Just like the current Switch, many developers won't use pure single precision floating point... Ergo using single precision floating point/teraflops is irrelevant when comparing the Switch 2.0 against it's competition.
They will use mixed precision by combining two 16bit operations into a faux-32bit one to be done in a single cycle wherever possible.

This is to conserve battery life and to boost throughput.

This isn't going to happen on the Steamdeck as it relies on PC development/ports.
And it definitely doesn't happen on Playstation 5 and Series X.

I understood your point fine; it just wasn’t really what our conversation was about. We weren’t trying to count every possible operation of each data type that might show up in a typical game workload or account for all of the fine-optimizations that potentially can exist on each platform and that are tailored for that platform. The whole idea was to nail down a broad, top-level, far from precise -- but directionally correct, relationship between single-precision TFLOPs and (measured) effective rasterization performance for each architecture that was being discussed, while leaving out the finer details that can vary—even between GPUs of the same architecture. We got there by aligning measured performance with single-precision throughput on an architecture-by-architecture basis for like chips and noticing that there are directional trends across all GPUs of the same architecture.  
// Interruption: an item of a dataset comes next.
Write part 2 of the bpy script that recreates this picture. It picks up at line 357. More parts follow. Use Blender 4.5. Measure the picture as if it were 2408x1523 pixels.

It didn’t have to be single-precision. The decision is arbitrary. We could’ve used half-precision, INT8, TF32, or some weighted combination of them all, based on the distribution of each data type (or operations) used in a typical engine. We just went with single-precision because it’s the most common data-point that can be found in specifications, and it is supported in the feature-set of practically every consumer GPU, and in the most cores. 

And yes, such architecture-level comparisons are imprecise and don't tell the whole picture, but we're not yet at the point where we know the minutia of the Switch 2's hardware and how developers will use it nor does it matter for the broader question that was trying to be resolved. 

numberwang was skeptical that the handheld Switch 2 and Steam Deck were in the same ballpark (and the theoretical performance as well), and these broad comparisons are enough to answer that question.